手打ち蕎麦 嘉泉
仙台市青葉区一番町にある「手打ち蕎麦 嘉泉」は、地元のサラリーマンが通う気軽なそば屋ですが、そばとそば汁の美味しさにかけては、有名店に引けを取らないと評判です。「土たんぽを使うようになったのは15年ぐらい前から。温度を上げるのもゆっくりだし、冷ますにも時間をかけるので、汁の味に丸みが出るんです」と話すのは、店主の石泉嘉一さん。江戸時代から伝わる土たんぽは、そば汁を湯煎する際に使う、陶製素材の道具です。今はステンレス製の金たんぽにとって代わり、使用している店はごく少ない。石泉さんによれば、「新しいものより、昔のものが断然いい」とのこと。現代の製法では陶のキメが細かく固いため、汁の温度がすぐに上がってしまうのだそうです。そば汁へのこだわりは、湯煎だけではない。だしの材料は、かつおの本枯れ節でも、本場枕崎産を選び、腹側でコクのある雌節、背側であっさり目の雄節を組み合わせて使う。
しかも、香りが逃げないよう、鍋に入れる直前に、店内で圧削りにするという念のいれようです。また、余計な手は加えず、シンプルにと、昆布は使わない。「もともと宮城県では、そば汁のだしに昆布を使う習慣はなかったようですね」とか。超特選醤油、白ザラ糖、みれんで作る本返しと、だし汁の割合は、一対四。これを合わせて土たんぽで湯煎するのですが、やはり一番気を遣うのが温度です。ゆっくり1ないし2時間かけて80度まで熱し、冷やします。そうこうするうちに、土たんぽの口まであった量が、数センチぐらい目減りする。これが、コクや味の丸みが深まる証拠です。そばは、国産の玄蕎麦を店内の石臼で自家製粉し、手打ちと機械打ちの両方を出します。

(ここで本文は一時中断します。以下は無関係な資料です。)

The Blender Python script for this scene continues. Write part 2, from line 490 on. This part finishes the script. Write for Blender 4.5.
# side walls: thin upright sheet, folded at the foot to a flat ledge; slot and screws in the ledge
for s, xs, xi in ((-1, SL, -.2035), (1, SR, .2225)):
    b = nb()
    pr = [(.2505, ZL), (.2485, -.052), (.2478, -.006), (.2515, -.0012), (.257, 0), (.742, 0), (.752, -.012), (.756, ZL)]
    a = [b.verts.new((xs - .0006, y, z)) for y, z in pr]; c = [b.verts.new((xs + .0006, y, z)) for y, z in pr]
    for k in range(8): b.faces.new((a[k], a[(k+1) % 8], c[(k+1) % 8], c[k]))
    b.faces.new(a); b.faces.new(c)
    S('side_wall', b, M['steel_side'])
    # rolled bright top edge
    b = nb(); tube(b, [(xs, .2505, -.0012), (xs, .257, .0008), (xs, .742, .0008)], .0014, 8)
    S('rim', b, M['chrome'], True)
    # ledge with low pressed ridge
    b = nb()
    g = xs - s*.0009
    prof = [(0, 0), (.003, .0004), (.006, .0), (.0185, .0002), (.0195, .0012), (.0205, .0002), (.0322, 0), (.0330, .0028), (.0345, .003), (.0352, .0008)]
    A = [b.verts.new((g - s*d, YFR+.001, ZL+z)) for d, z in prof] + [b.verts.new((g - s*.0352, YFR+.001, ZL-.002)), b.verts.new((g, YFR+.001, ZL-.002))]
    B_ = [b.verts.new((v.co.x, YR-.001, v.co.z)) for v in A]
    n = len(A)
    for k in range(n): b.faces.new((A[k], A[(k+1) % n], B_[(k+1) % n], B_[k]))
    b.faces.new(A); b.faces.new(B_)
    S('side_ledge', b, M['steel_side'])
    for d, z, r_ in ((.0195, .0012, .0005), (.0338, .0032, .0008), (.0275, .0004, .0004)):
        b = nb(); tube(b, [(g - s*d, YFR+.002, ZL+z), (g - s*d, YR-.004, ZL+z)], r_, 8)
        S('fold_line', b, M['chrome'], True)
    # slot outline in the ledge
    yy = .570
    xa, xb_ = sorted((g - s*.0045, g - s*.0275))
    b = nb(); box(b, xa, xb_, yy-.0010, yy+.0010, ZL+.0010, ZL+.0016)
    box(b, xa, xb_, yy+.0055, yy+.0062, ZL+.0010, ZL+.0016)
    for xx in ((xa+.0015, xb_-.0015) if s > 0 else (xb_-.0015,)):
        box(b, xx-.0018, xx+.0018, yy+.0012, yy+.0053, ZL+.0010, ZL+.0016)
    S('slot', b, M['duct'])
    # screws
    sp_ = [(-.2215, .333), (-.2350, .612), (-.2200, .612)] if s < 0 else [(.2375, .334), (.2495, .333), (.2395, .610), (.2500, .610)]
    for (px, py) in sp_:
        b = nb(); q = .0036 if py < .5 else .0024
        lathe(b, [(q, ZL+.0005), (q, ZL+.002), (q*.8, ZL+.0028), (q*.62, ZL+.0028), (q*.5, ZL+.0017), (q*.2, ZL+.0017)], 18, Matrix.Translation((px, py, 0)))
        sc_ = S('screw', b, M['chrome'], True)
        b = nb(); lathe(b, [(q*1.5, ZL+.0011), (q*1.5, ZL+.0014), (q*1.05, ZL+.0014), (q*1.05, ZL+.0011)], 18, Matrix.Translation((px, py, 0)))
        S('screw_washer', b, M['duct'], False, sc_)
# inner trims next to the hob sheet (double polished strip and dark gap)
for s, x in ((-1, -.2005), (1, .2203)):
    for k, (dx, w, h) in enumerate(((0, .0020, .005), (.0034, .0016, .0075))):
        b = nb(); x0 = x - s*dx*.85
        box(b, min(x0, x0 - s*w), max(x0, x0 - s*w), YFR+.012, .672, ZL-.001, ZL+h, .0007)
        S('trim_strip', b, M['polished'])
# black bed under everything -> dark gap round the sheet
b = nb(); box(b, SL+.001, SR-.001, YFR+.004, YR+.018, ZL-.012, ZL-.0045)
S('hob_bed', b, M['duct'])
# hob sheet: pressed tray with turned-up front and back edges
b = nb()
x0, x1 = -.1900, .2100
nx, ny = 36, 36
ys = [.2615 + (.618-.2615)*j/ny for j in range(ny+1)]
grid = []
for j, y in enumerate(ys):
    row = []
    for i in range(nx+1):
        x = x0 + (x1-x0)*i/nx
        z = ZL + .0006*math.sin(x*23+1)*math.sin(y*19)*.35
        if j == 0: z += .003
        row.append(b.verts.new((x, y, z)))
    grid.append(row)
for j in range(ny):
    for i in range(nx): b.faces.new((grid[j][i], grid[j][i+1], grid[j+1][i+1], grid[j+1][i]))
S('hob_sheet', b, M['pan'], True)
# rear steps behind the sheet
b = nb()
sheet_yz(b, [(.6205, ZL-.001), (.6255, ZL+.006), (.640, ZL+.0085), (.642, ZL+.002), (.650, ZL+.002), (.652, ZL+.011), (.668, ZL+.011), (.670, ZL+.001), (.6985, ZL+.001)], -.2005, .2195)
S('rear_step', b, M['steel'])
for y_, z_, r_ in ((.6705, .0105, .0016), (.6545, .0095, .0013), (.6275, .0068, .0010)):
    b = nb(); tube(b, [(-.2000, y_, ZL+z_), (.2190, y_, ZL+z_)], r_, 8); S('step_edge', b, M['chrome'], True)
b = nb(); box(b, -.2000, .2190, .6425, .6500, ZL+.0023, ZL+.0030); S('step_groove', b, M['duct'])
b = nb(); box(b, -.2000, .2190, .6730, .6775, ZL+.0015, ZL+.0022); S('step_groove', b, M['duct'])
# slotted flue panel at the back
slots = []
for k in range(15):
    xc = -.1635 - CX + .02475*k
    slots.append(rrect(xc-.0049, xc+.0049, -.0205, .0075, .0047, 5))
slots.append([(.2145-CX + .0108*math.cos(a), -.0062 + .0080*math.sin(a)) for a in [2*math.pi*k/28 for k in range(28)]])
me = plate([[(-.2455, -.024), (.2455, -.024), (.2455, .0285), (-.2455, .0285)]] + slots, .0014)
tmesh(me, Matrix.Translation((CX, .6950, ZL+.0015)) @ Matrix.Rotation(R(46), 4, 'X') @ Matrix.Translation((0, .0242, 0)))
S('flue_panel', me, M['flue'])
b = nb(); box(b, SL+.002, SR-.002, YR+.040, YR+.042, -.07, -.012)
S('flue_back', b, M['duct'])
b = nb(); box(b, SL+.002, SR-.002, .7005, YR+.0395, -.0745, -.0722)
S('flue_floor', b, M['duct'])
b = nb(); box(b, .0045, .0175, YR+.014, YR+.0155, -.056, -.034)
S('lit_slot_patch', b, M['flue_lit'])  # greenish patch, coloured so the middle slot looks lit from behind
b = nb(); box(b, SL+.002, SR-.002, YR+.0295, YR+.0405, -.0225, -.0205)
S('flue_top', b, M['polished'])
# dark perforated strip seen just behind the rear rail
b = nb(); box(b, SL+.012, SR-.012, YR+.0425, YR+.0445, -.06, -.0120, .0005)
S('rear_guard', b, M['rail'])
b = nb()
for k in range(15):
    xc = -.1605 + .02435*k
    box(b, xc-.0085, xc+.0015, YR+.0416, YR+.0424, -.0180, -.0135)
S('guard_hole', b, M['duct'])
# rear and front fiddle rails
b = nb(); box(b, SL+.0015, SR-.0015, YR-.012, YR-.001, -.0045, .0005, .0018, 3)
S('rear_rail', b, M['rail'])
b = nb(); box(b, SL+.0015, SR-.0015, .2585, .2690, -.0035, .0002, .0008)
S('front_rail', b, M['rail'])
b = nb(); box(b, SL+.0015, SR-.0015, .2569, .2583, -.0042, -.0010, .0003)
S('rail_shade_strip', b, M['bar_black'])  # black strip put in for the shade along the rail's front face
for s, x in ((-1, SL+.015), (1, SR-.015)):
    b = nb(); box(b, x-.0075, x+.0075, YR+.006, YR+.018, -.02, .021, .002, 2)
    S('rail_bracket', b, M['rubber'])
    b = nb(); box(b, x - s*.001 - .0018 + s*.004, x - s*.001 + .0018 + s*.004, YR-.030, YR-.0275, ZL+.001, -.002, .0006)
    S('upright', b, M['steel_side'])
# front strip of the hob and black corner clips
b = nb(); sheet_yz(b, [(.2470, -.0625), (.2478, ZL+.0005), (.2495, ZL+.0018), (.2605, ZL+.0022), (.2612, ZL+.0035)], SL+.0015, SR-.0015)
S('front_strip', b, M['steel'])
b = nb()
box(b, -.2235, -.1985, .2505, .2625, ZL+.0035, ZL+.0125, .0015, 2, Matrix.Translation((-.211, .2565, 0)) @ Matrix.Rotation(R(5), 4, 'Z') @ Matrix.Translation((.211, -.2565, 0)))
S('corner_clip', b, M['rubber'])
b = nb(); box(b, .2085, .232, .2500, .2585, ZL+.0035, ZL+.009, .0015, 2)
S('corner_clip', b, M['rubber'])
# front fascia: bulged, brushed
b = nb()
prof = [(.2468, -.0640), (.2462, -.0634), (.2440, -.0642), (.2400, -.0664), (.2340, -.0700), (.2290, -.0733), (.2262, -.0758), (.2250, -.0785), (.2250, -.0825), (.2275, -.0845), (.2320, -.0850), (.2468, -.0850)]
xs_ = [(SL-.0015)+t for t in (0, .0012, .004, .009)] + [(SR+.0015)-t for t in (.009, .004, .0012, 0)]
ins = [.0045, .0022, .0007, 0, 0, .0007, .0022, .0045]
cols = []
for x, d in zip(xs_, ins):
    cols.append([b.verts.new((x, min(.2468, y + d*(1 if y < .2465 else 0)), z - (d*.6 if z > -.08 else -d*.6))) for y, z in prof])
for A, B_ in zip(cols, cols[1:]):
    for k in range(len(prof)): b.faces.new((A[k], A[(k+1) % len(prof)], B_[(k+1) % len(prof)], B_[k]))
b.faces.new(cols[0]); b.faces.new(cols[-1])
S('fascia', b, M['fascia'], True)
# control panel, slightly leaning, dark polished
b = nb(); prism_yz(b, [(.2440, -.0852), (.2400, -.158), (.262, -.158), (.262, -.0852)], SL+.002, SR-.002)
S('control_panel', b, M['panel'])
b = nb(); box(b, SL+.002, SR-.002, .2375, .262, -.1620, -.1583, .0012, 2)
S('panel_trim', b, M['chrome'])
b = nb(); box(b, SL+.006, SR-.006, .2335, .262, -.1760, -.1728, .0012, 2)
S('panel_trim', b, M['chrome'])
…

仙台愛子産の常陸秋そば、秋保産野尻長治そばなども使う手打ちそばは、つなぎが一割のといちそば。ほどよくコシがあり、香りが高い。辛汁だけを味覚すると、甘みが控え目、味は濃い目で、濃密な印象。そばと一緒になると、それぞれの美味しさが増幅するのがわかります。最後、そば湯で割ってみると、薄めた感じがなく、バランスの良い美味しさで、温かくなることで旨みが立ち上がってくるようです。自家製麺(機械打ち)のオリジナルメニューにも注目したい。オープン時の31年前から人気なのが冷たいそばを鶏肉、山芋などか入る辛汁ベースの熱いつけ汁で食べる「仙台つけめん」。細切りとろろのシャキシャキした歯ざわりと、生姜のアクセントが効いている。また、野菜の特大かき揚げなどがのる三色いなりずしと、そばを組み合わせた、「いなそばセット」も見逃せない。石泉さんは「宗田かつお伏そば節を使う温かい甘汁も、ぜひ味わってみて」と話しています。